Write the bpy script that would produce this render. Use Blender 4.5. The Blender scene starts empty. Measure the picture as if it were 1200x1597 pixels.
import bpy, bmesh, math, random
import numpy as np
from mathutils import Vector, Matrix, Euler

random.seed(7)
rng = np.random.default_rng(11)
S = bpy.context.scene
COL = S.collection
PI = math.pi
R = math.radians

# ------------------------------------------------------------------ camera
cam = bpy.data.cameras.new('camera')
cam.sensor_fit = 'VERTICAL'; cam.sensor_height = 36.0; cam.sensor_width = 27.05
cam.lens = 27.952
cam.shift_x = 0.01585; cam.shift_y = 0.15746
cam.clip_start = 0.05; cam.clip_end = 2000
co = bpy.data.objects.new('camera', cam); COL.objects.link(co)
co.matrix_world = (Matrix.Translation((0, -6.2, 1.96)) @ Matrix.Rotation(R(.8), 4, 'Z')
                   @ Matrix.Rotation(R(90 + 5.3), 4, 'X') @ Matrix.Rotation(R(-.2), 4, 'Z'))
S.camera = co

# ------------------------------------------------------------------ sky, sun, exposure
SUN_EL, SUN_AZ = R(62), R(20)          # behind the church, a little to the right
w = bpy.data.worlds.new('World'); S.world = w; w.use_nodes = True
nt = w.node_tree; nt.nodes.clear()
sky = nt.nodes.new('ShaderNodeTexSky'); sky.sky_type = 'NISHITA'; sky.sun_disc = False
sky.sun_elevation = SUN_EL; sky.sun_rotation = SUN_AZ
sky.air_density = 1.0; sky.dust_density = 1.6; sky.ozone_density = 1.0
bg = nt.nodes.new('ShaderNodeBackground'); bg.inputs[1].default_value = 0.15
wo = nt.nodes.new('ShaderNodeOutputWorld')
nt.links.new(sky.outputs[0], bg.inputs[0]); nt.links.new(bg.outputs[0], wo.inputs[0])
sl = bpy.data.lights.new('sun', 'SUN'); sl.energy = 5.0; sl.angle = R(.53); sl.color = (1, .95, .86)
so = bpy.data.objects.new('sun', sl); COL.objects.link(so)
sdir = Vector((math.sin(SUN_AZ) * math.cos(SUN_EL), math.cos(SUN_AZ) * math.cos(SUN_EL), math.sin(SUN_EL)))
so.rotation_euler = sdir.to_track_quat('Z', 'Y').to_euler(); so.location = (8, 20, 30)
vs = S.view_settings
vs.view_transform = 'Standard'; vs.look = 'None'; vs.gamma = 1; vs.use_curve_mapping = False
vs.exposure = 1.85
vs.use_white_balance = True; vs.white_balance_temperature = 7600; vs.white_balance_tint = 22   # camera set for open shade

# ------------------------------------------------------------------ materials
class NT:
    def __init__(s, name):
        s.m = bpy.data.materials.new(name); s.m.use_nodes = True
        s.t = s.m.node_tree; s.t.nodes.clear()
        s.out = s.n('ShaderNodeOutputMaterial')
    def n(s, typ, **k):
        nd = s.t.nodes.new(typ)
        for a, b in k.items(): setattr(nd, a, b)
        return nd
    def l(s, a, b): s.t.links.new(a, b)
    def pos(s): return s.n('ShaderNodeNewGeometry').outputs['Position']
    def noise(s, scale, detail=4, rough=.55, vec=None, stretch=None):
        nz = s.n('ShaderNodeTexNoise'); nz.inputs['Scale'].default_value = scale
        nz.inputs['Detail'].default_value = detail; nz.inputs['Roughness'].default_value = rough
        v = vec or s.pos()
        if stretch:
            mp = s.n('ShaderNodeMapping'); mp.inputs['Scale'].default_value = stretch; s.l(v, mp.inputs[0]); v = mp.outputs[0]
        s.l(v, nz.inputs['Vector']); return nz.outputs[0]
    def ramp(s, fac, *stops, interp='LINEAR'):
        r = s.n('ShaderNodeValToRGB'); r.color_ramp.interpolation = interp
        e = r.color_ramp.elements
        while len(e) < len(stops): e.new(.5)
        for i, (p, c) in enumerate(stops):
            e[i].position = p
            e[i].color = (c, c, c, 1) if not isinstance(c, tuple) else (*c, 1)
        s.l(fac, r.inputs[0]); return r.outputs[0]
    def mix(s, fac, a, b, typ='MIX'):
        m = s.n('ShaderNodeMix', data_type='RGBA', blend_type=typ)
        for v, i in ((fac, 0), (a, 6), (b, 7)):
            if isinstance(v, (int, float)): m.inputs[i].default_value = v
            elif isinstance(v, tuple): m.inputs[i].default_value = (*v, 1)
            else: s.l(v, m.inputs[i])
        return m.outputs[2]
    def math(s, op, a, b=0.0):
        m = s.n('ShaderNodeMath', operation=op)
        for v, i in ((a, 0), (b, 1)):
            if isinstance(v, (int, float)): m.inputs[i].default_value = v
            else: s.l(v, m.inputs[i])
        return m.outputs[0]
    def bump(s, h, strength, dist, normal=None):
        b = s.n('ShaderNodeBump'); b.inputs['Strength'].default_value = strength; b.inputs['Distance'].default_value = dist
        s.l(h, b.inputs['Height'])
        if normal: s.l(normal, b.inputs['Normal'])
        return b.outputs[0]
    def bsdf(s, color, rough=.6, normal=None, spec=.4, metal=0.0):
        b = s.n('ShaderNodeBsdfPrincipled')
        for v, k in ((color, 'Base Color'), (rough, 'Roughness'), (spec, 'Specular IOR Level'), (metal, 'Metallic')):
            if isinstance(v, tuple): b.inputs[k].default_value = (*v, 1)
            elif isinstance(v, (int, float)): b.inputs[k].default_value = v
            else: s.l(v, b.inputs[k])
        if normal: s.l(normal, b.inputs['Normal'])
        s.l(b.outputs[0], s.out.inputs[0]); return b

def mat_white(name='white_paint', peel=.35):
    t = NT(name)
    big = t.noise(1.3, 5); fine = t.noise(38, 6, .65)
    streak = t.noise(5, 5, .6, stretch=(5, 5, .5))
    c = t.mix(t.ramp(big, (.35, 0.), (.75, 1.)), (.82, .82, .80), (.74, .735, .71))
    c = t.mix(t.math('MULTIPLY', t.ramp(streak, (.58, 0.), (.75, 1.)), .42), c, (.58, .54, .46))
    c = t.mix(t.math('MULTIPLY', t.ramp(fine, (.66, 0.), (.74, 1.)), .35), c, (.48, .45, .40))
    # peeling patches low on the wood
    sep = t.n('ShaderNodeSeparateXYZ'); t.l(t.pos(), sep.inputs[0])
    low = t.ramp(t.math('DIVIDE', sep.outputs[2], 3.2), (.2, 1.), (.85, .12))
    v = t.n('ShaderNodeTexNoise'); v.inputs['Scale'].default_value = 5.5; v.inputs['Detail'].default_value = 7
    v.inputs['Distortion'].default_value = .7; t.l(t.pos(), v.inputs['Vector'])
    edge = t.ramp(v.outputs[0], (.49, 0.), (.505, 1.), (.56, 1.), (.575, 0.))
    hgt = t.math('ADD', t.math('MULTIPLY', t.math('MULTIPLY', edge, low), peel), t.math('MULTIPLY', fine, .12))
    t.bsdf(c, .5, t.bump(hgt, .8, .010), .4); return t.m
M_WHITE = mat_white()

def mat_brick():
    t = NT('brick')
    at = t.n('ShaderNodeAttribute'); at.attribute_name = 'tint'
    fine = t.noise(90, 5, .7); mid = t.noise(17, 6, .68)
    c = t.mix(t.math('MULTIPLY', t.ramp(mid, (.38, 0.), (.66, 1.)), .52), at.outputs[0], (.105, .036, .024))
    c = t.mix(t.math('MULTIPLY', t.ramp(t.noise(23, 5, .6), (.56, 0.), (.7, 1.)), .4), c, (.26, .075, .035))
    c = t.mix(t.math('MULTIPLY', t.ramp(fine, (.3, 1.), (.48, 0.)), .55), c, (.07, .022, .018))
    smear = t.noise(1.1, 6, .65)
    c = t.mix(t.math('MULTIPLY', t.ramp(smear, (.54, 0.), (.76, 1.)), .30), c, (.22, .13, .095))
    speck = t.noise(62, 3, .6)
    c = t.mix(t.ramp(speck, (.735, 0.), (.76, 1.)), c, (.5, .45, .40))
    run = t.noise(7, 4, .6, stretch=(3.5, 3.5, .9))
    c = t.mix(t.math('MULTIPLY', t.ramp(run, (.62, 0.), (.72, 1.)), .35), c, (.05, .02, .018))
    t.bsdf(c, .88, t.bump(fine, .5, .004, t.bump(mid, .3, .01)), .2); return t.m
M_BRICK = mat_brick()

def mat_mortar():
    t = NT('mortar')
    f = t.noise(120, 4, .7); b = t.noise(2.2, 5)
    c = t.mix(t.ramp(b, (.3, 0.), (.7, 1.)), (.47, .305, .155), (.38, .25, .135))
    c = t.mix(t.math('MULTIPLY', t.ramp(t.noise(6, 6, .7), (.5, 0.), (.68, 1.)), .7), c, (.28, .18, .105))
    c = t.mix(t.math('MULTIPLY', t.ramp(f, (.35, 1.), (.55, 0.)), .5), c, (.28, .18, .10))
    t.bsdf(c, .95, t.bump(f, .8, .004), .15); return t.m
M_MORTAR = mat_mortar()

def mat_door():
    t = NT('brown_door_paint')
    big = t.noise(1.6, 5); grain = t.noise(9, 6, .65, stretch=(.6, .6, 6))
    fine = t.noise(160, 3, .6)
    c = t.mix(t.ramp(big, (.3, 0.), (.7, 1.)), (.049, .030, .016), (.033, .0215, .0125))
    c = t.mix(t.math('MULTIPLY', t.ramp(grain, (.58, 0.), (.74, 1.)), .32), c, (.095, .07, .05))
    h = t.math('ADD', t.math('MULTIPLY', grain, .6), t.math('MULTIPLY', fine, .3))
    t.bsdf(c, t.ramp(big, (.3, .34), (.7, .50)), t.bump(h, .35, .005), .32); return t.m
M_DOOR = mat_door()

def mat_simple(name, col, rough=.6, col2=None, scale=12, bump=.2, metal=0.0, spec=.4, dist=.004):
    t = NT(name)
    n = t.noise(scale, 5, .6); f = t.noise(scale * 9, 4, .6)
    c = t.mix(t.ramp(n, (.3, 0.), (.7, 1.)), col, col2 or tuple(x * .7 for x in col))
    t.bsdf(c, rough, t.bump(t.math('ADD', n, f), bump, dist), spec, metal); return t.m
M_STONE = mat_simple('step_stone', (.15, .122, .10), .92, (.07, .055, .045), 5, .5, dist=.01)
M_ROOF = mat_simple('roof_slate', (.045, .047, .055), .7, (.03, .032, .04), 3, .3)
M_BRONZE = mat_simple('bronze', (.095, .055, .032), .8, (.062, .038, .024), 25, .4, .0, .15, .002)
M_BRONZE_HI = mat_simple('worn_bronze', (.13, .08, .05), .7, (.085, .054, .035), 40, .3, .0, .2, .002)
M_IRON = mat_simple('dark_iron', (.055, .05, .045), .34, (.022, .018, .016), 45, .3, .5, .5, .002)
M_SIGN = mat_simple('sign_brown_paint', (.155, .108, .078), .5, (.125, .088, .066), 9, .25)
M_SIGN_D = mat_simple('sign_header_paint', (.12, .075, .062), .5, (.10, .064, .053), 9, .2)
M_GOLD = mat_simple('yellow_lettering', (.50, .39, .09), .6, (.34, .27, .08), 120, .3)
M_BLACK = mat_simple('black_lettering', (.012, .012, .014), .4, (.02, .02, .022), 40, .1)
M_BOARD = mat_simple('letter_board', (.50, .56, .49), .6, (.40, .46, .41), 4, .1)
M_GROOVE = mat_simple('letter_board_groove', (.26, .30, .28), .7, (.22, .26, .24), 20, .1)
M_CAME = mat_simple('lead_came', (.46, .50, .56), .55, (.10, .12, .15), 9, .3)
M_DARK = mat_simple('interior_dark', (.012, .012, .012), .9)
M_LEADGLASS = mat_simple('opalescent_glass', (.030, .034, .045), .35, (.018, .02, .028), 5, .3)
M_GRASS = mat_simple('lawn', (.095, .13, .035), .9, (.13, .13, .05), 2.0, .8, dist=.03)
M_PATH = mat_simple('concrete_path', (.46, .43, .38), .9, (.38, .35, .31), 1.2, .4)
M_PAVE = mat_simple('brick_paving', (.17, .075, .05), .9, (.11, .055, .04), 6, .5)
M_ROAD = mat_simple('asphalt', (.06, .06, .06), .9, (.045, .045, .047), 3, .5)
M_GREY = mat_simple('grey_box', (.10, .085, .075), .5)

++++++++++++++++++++

__To do__. Among the lines of the data, identify those with the word "scene". Copy each of them.

__Completed exercise__.
Write the bpy script that would produce this render. Use Blender 4.5. The Blender scene starts empty. Measure the picture as if it were 1200x1597 pixels.
S = bpy.context.scene